**Exercise goal:** Repeat exactly the lines from the start of the material below up to and including the "HAZE_DENSITY, HAZE_COLOR = 3.0e-5, (0.60, 0.79, 1.0)" line.
'''
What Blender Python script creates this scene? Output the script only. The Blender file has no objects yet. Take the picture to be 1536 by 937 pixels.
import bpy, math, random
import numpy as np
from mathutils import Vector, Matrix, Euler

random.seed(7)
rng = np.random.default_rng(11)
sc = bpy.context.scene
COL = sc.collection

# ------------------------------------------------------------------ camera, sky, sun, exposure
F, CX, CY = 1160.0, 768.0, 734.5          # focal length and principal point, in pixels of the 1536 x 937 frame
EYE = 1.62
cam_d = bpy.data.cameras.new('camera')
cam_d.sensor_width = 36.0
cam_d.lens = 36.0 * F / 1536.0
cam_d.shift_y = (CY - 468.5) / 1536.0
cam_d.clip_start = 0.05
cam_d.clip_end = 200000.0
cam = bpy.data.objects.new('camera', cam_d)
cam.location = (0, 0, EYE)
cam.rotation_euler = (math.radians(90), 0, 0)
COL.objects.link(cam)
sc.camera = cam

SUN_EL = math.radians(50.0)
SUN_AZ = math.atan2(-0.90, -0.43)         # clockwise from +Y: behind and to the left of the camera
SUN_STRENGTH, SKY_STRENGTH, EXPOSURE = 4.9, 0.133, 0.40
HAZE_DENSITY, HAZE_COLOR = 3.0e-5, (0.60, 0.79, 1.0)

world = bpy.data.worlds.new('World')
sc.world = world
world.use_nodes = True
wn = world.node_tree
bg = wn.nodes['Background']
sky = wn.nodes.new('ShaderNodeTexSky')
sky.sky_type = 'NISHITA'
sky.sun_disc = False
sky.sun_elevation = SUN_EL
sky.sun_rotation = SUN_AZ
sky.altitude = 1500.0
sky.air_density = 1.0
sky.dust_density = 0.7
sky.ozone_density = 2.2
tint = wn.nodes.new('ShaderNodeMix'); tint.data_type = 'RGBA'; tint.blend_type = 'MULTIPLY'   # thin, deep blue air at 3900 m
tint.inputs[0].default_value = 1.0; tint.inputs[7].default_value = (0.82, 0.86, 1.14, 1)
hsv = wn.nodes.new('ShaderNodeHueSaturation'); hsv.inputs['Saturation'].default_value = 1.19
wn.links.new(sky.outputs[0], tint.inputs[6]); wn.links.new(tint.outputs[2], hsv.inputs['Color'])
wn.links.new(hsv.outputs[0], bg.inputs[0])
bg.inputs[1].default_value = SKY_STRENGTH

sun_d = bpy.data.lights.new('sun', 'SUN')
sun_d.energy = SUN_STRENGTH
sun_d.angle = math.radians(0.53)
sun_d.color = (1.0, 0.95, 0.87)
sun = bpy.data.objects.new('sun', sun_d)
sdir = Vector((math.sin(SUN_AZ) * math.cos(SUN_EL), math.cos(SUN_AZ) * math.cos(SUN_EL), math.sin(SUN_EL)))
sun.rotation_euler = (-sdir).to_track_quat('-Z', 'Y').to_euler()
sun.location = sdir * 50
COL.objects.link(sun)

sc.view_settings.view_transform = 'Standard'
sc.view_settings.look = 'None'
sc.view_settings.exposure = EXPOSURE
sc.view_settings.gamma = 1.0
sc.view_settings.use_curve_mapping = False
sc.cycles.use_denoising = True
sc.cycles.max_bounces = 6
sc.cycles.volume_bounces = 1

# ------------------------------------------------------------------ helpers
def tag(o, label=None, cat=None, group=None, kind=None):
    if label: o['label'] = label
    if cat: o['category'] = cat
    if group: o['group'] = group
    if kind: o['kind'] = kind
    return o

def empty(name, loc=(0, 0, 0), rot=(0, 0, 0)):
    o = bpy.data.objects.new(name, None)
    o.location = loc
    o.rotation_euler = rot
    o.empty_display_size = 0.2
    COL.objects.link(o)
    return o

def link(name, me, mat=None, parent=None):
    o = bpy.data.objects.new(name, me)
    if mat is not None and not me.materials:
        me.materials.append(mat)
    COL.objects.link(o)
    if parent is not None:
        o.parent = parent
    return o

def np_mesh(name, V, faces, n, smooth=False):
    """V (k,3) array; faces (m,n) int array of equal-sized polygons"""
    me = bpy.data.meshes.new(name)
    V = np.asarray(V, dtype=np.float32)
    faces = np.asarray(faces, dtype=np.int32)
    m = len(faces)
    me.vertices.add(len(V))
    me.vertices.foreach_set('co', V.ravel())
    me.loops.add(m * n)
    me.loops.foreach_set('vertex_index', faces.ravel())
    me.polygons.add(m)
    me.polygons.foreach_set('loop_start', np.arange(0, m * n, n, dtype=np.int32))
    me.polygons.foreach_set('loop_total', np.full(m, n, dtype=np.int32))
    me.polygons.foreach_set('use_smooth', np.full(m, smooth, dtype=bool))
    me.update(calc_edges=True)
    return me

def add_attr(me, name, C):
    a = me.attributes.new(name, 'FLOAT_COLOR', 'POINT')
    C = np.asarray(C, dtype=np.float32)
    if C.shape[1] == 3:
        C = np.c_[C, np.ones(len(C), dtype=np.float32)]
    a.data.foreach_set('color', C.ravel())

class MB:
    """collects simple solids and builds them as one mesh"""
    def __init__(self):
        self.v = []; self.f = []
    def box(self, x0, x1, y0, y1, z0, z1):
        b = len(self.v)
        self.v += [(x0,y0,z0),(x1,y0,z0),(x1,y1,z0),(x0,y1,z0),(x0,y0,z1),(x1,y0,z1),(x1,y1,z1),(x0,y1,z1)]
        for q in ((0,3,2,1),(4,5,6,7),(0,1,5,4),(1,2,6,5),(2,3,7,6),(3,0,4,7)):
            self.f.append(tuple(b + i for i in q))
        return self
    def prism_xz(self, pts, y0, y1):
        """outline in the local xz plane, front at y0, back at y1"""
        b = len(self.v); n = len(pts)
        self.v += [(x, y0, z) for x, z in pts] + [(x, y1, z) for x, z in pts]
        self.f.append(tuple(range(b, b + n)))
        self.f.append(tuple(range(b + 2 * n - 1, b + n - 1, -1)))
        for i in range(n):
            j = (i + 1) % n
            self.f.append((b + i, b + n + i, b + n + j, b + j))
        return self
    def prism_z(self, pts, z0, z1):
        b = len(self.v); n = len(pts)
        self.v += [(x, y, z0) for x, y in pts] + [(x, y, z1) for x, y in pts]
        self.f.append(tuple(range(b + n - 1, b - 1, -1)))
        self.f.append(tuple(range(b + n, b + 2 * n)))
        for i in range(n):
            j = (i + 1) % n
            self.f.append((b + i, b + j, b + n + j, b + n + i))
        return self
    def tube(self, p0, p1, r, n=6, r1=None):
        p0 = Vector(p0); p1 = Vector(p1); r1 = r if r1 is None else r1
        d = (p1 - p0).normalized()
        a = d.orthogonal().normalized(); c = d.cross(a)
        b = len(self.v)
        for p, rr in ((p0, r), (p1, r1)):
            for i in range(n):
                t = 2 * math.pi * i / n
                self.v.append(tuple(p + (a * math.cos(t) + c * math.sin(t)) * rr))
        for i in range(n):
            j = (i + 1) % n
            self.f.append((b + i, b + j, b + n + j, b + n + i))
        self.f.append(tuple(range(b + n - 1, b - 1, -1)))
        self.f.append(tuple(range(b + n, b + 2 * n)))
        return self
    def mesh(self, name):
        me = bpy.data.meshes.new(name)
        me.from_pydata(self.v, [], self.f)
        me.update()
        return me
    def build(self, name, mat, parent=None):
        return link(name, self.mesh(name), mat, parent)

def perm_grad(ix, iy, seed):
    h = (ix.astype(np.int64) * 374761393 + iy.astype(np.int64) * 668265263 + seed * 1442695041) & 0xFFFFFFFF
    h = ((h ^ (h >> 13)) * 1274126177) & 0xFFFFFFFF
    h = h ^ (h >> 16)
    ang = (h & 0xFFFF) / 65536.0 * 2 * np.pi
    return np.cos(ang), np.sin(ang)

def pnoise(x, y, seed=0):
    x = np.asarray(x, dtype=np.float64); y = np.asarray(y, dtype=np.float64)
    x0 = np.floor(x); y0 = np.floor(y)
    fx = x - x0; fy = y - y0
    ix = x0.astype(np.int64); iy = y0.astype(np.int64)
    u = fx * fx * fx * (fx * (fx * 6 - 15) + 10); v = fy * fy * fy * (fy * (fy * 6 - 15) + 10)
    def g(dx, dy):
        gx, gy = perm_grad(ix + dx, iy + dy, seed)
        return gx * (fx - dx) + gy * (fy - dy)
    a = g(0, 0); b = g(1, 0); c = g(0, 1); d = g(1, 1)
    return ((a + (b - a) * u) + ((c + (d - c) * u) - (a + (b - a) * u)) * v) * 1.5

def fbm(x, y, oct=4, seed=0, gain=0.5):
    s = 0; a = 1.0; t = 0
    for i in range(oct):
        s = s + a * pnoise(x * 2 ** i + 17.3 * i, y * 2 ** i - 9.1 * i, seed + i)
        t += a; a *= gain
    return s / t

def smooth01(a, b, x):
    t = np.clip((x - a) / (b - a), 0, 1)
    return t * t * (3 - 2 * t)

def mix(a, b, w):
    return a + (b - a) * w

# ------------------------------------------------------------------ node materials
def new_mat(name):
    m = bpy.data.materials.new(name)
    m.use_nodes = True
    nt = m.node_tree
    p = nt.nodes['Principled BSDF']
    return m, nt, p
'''
**Task response:**
What Blender Python script creates this scene? Output the script only. The Blender file has no objects yet. Take the picture to be 1536 by 937 pixels.
import bpy, math, random
import numpy as np
from mathutils import Vector, Matrix, Euler

random.seed(7)
rng = np.random.default_rng(11)
sc = bpy.context.scene
COL = sc.collection

# ------------------------------------------------------------------ camera, sky, sun, exposure
F, CX, CY = 1160.0, 768.0, 734.5          # focal length and principal point, in pixels of the 1536 x 937 frame
EYE = 1.62
cam_d = bpy.data.cameras.new('camera')
cam_d.sensor_width = 36.0
cam_d.lens = 36.0 * F / 1536.0
cam_d.shift_y = (CY - 468.5) / 1536.0
cam_d.clip_start = 0.05
cam_d.clip_end = 200000.0
cam = bpy.data.objects.new('camera', cam_d)
cam.location = (0, 0, EYE)
cam.rotation_euler = (math.radians(90), 0, 0)
COL.objects.link(cam)
sc.camera = cam

SUN_EL = math.radians(50.0)
SUN_AZ = math.atan2(-0.90, -0.43)         # clockwise from +Y: behind and to the left of the camera
SUN_STRENGTH, SKY_STRENGTH, EXPOSURE = 4.9, 0.133, 0.40
HAZE_DENSITY, HAZE_COLOR = 3.0e-5, (0.60, 0.79, 1.0)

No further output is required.